*Exercise*:
Extract each line of the material that follows exactly and omit its pictures.

*Raw data*:

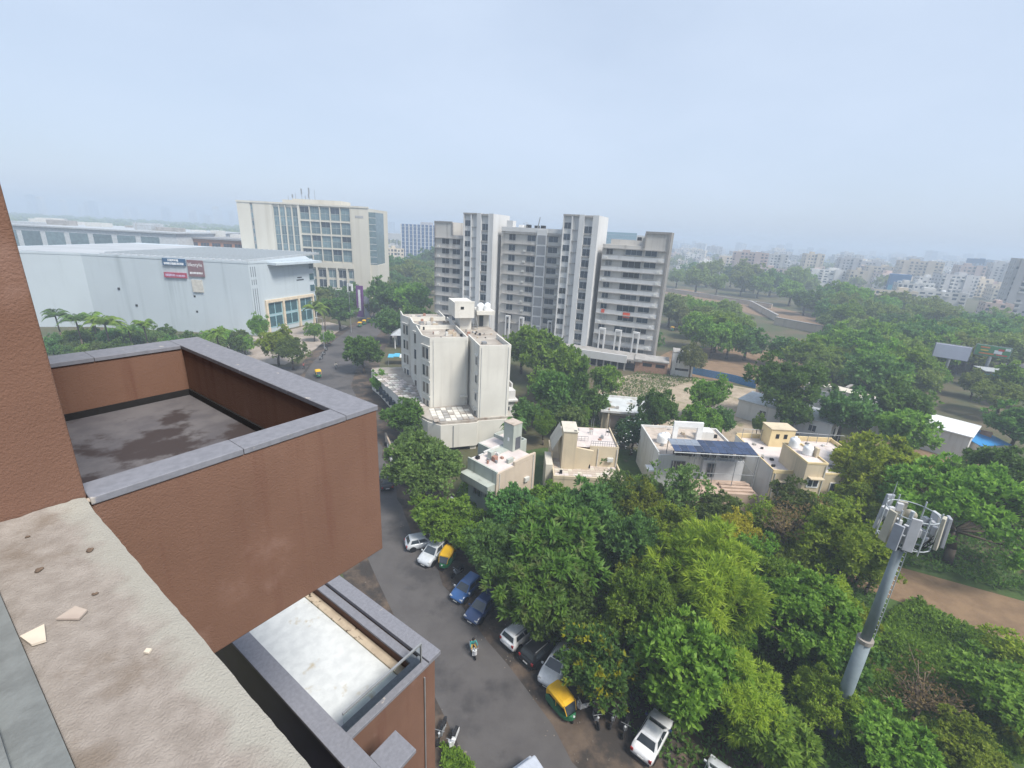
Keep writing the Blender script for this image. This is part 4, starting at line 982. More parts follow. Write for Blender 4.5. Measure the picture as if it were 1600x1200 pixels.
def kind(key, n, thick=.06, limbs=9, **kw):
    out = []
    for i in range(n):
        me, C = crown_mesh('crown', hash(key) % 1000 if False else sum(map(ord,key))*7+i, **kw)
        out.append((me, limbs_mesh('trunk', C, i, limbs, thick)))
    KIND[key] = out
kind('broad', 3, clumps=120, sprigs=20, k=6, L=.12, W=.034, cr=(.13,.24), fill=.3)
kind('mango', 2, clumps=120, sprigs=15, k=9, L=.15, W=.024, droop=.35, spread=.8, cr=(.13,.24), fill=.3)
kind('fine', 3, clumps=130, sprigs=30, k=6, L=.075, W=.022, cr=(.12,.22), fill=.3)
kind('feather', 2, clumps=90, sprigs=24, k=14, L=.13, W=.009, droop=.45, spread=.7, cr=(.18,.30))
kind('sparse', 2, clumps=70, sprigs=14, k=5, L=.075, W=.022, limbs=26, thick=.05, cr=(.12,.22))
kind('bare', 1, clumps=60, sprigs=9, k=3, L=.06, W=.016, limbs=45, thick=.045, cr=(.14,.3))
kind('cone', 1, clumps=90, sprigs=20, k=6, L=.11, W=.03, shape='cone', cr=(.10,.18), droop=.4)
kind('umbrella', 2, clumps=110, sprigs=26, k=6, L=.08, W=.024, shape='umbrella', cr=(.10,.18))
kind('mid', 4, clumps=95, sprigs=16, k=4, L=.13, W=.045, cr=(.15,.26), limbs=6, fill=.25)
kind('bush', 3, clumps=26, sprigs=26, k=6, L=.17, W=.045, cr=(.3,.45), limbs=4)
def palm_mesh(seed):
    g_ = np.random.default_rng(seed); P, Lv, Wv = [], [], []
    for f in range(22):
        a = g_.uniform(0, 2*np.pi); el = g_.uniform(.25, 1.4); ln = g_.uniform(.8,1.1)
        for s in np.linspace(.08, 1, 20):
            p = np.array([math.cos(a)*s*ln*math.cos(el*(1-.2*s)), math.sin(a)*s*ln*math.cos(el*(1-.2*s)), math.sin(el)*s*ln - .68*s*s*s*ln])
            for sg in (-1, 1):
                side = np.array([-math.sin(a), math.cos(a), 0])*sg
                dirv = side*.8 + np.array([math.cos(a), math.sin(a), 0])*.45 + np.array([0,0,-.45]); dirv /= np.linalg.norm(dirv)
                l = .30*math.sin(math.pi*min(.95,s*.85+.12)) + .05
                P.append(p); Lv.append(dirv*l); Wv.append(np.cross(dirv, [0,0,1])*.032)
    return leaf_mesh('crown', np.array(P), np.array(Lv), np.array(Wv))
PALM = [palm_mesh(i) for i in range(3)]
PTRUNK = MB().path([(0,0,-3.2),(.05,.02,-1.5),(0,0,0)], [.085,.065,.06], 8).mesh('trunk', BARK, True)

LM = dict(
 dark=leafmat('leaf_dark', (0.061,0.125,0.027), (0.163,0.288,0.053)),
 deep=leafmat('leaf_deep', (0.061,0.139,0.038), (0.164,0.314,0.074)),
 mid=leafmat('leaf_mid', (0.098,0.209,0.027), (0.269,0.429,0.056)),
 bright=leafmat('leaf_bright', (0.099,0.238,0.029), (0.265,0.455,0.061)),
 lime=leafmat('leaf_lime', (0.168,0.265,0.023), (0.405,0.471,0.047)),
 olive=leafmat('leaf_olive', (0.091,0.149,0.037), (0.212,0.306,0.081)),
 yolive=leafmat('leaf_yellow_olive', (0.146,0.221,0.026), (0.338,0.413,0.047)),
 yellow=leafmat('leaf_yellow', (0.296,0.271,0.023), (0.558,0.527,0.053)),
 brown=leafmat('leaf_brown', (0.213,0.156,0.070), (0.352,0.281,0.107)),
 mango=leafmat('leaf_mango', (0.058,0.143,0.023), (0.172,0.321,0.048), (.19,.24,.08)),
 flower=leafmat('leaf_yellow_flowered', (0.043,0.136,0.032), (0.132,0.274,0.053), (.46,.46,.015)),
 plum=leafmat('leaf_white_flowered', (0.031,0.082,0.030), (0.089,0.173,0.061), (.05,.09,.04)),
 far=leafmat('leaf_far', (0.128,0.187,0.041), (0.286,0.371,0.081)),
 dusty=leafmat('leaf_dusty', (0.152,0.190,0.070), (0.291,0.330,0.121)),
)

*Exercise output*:
Keep writing the Blender script for this image. This is part 4, starting at line 982. More parts follow. Write for Blender 4.5. Measure the picture as if it were 1600x1200 pixels.
def kind(key, n, thick=.06, limbs=9, **kw):
    out = []
    for i in range(n):
        me, C = crown_mesh('crown', hash(key) % 1000 if False else sum(map(ord,key))*7+i, **kw)
        out.append((me, limbs_mesh('trunk', C, i, limbs, thick)))
    KIND[key] = out
kind('broad', 3, clumps=120, sprigs=20, k=6, L=.12, W=.034, cr=(.13,.24), fill=.3)
kind('mango', 2, clumps=120, sprigs=15, k=9, L=.15, W=.024, droop=.35, spread=.8, cr=(.13,.24), fill=.3)
kind('fine', 3, clumps=130, sprigs=30, k=6, L=.075, W=.022, cr=(.12,.22), fill=.3)
kind('feather', 2, clumps=90, sprigs=24, k=14, L=.13, W=.009, droop=.45, spread=.7, cr=(.18,.30))
kind('sparse', 2, clumps=70, sprigs=14, k=5, L=.075, W=.022, limbs=26, thick=.05, cr=(.12,.22))
kind('bare', 1, clumps=60, sprigs=9, k=3, L=.06, W=.016, limbs=45, thick=.045, cr=(.14,.3))
kind('cone', 1, clumps=90, sprigs=20, k=6, L=.11, W=.03, shape='cone', cr=(.10,.18), droop=.4)
kind('umbrella', 2, clumps=110, sprigs=26, k=6, L=.08, W=.024, shape='umbrella', cr=(.10,.18))
kind('mid', 4, clumps=95, sprigs=16, k=4, L=.13, W=.045, cr=(.15,.26), limbs=6, fill=.25)
kind('bush', 3, clumps=26, sprigs=26, k=6, L=.17, W=.045, cr=(.3,.45), limbs=4)
def palm_mesh(seed):
    g_ = np.random.default_rng(seed); P, Lv, Wv = [], [], []
    for f in range(22):
        a = g_.uniform(0, 2*np.pi); el = g_.uniform(.25, 1.4); ln = g_.uniform(.8,1.1)
        for s in np.linspace(.08, 1, 20):
            p = np.array([math.cos(a)*s*ln*math.cos(el*(1-.2*s)), math.sin(a)*s*ln*math.cos(el*(1-.2*s)), math.sin(el)*s*ln - .68*s*s*s*ln])
            for sg in (-1, 1):
                side = np.array([-math.sin(a), math.cos(a), 0])*sg
                dirv = side*.8 + np.array([math.cos(a), math.sin(a), 0])*.45 + np.array([0,0,-.45]); dirv /= np.linalg.norm(dirv)
                l = .30*math.sin(math.pi*min(.95,s*.85+.12)) + .05
                P.append(p); Lv.append(dirv*l); Wv.append(np.cross(dirv, [0,0,1])*.032)
    return leaf_mesh('crown', np.array(P), np.array(Lv), np.array(Wv))
PALM = [palm_mesh(i) for i in range(3)]
PTRUNK = MB().path([(0,0,-3.2),(.05,.02,-1.5),(0,0,0)], [.085,.065,.06], 8).mesh('trunk', BARK, True)

LM = dict(
 dark=leafmat('leaf_dark', (0.061,0.125,0.027), (0.163,0.288,0.053)),
 deep=leafmat('leaf_deep', (0.061,0.139,0.038), (0.164,0.314,0.074)),
 mid=leafmat('leaf_mid', (0.098,0.209,0.027), (0.269,0.429,0.056)),
 bright=leafmat('leaf_bright', (0.099,0.238,0.029), (0.265,0.455,0.061)),
 lime=leafmat('leaf_lime', (0.168,0.265,0.023), (0.405,0.471,0.047)),
 olive=leafmat('leaf_olive', (0.091,0.149,0.037), (0.212,0.306,0.081)),
 yolive=leafmat('leaf_yellow_olive', (0.146,0.221,0.026), (0.338,0.413,0.047)),
 yellow=leafmat('leaf_yellow', (0.296,0.271,0.023), (0.558,0.527,0.053)),
 brown=leafmat('leaf_brown', (0.213,0.156,0.070), (0.352,0.281,0.107)),
 mango=leafmat('leaf_mango', (0.058,0.143,0.023), (0.172,0.321,0.048), (.19,.24,.08)),
 flower=leafmat('leaf_yellow_flowered', (0.043,0.136,0.032), (0.132,0.274,0.053), (.46,.46,.015)),
 plum=leafmat('leaf_white_flowered', (0.031,0.082,0.030), (0.089,0.173,0.061), (.05,.09,.04)),
 far=leafmat('leaf_far', (0.128,0.187,0.041), (0.286,0.371,0.081)),
 dusty=leafmat('leaf_dusty', (0.152,0.190,0.070), (0.291,0.330,0.121)),
)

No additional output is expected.